Sure I’ll always have Toby and my hobbies and my cats and whoever else comes into my life between now and then… but she will always be my sunshine. My only sunshine.

p.s. I am aware that having this sort of epiphamy while changing a poopy diaper doesn’t really make for the most poetic visual but that’s what really happened. I’ve never been very good at writing fiction.

Life Goes On…

Monday, July 9th, 2007

orange coreopsis

I feel really bad being moody when there are so many people around me with real problems. Like my family for example. My brother and his wife are moving out of my parent’s house and it’s been a little bit testy for everyone. They love each other and everybody is going to be better off in the long run but you know how these things go. It’s kind of like a break up. Break-ups always hurt even if they are the right thing to do.

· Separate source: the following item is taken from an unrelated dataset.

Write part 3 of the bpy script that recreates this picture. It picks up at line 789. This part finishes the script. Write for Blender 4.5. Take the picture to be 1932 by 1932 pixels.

I hope I’m okay typing about this. (Please IM me, family, if I’m not and I will quickly delete these first paragraphs.) I’m not caught in the middle, thankfully. They know better than to do that to me. It’s not like my brother and his family are at horrible odds with my parents (or vise versa). It’s just a change. A big change. A big change with lots of growing pains and hurt feelings and little kids that get confused when the adults act on their emotions. You know how these things are. It’s scary for everyone. But I guess it’s part of growing up, no matter how old you are.

For now, just pray for my family. They need some extra care.

I’m plugging away as usual. Life goes on, doesn’t it? I’ve been pulling off the super-mom identity pretty well lately. Today at the grocery store when the checker asked me if I needed help out to my car, I shrugged, hoisted Baby Bug on my hip and said, “No. I’m super mom.” She laughed. I guess she doesn’t hear that every day.

I tell myself I’m a super mom every day. It’s how I make the daily grind less grinding. “You are a SUPER HERO!” I chant as I carry the groceries up the stairs and then later when I tote the over-flowing garbage down the stairs and Baby Bug whines and complains at the gate waiting for me. Being a mom and a domestic-keep-it-all-together expert is not a pretty job but somebody’s gotta do it. I hope you don’t mind me saying this but I think I do a pretty blankety blank good job.

Somebody’s gotta make coffee and keep the floor clean and remember what day to move the car so we don’t get a parking ticket. It’s kinda like being an office manager except I don’t have to unjam the copy machine any more. I unjam other things like the sink drains and baby feet that can’t get through pant legs.

avocados

I’m so glad yesterday is over.

Sunday, July 8th, 2007

rose

Yesterday was not a very good day for me. This morning I walked down to the foggy socked-in beach and thought about it. The beach is a good place to sit and think. I really like it when it’s foggy. Somehow when the weather matches my mood, I end up feeling better. I would have sat there and thought about why yesterday was so awful for a long time but Baby Bug wanted to run down to the water and get her long pants all wet. There is not much time for feeling sorry for yourself when you are a mom. Not unless you want to lay awake at night and stare at the ceiling. I prefer to fall asleep.

I don’t really feel like blogging about it. It’s just the same old stuff that doesn’t deserve attention. Especially when I have so much to be thankful for.

As an after-thought, I could mention that Baby Bug has reached that stage where she says, “mommy, mommy, mommy, mommy, mommy, mommy…” over and over and over and over all day long. This is not what made me have a bad day but it did sort of drive me bananas. Is this normal? Why does she do this? It’s almost as if she can tell that something is not right and she has to check in with me every second to make sure I’m okay.

I sure hope today is better.

my chocolate sand castle cake

Hey! In other news, I baked a cake! A sand castle cake. My northern California mother-in-law sent me this neat castle cake pan in the mail. It came with this really neat picture of a sand castle cake made out of lemon cake with lots of crumbly sugar all around it making it look just like a sand castle. But I’m the box mix sort of baker and all I had was a chocolate mix so I made a “freshly dusted with snow castle” cake. It was fun. Now I’m just trying to get rid of it. Anybody want to come over and have a slice of gable?